The provisions of the Company Law concerning liquidation are to be applied unless the company’s Memorandum or Articles of Association provide a specific procedure for its liquidation, upon resolving the company’s dissolution an agreement is reached between the partners as to its liquidation-n procedure.
Upon the dissolution of a company, it is considered to be in the liquidation stage. While the liquidation procedures are being implemented the company will retain its legal capacity for the implementation of its liquidation. It is imperative to affix the term ‘In Liquidation’ to the company name. As a consequence of the dissolution of the company the authority of its managers or board of directors will also come to an end, they should continue to manage the company but as far as third parties are concerned, they will be considered as liquidators until a liquidator is appointed. During the liquidation, the company’s administrative structure will continue to exist, but it will only perform functions that are not within the jurisdiction of the liquidators.
The partners or the company’s general assembly through majority resolution should appoint one or more liquidators. If the liquidation is decreed in accordance with a Court Order, the Court will appoint the liquidator.
The death, bankruptcy, insolvency or interdiction of a partner, even though such partner had appointed the liquidator, will not affect the liquidator’s functions. Moreover, the liquidator must register his appointment and the method of liquidation with the Commercial Register.
In coordination with the manager or chairman of the company the liquidator should make an inventory of assets and liabilities of the company. The managers and chairman have a statutory duty to hand over the company’s accounts, books, documents and assets to the liquidator.
The liquidator must:
1) Prepare a detailed statement of company assets and liabilities as well as a balance sheet to be signed by him and manager or chairman of the company.

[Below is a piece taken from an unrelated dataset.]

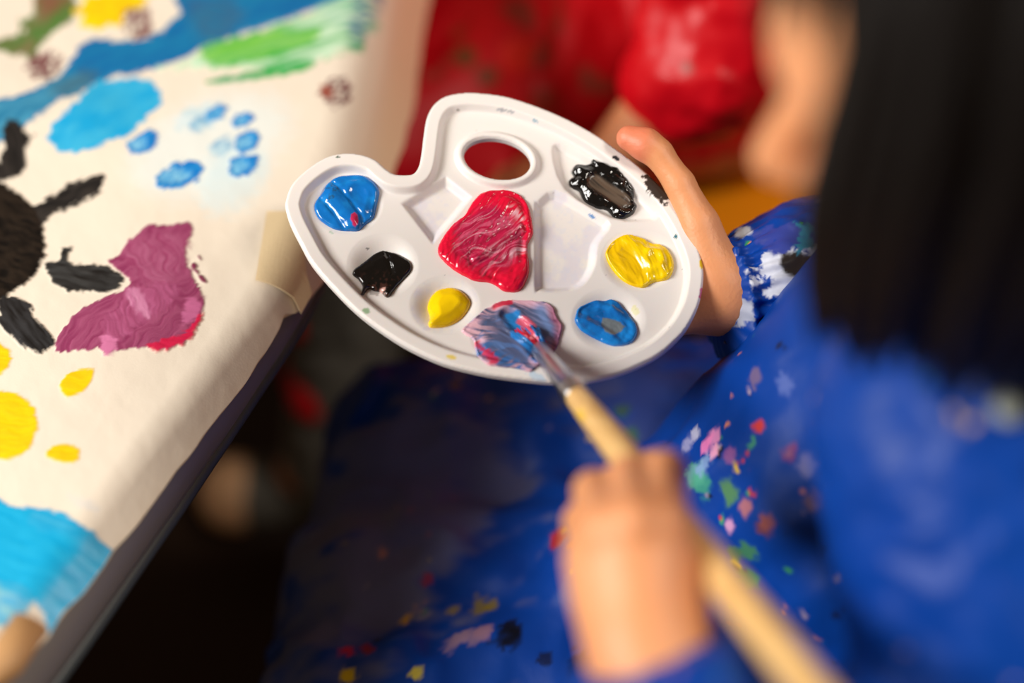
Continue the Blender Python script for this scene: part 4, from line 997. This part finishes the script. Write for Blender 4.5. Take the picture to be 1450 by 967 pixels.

2) Keep a book of accounts for the liquidation of transactions.
3) Preserve the assets of the company and its rights as well as the company debts.
4) Open a bank account in the name of the company ‘in liquidation’ and deposit company funds.
The liquidator shall be the representative of the company in any litigation regarding the company. He should satisfy the creditors of the company by selling its moveable assets or real estate in an auction or any other method specified in the liquidation procedure. The liquidator should not embark on new business unless it is necessary for the completion of previous works, otherwise he will be personally liable for the consequences.
The liquidator must notify all the creditors by registered letters of the commencement of the liquidation. Such notice is published in the local newspapers and gives a period of not less than 45 days during which the creditors should present their claims.
Certain debts of the company have to be prioritized and settled before others such as; employees’ salaries or wages, or debts accrued while the company is in liquidation. Any amounts remaining after the settlement of the company debts will be proportionately disbursed amongst the partners. If the net proceeds of liquidation were insufficient to cover the repayment of all partners’ shares, the losses will also be divided proportionately amongst the partners.
At the end of the liquidation a final account has to be prepared and presented to the partners or the general assembly. The liquidators will then have to record the end of the liquidation in the Commercial Register and request that the company is struck off the register.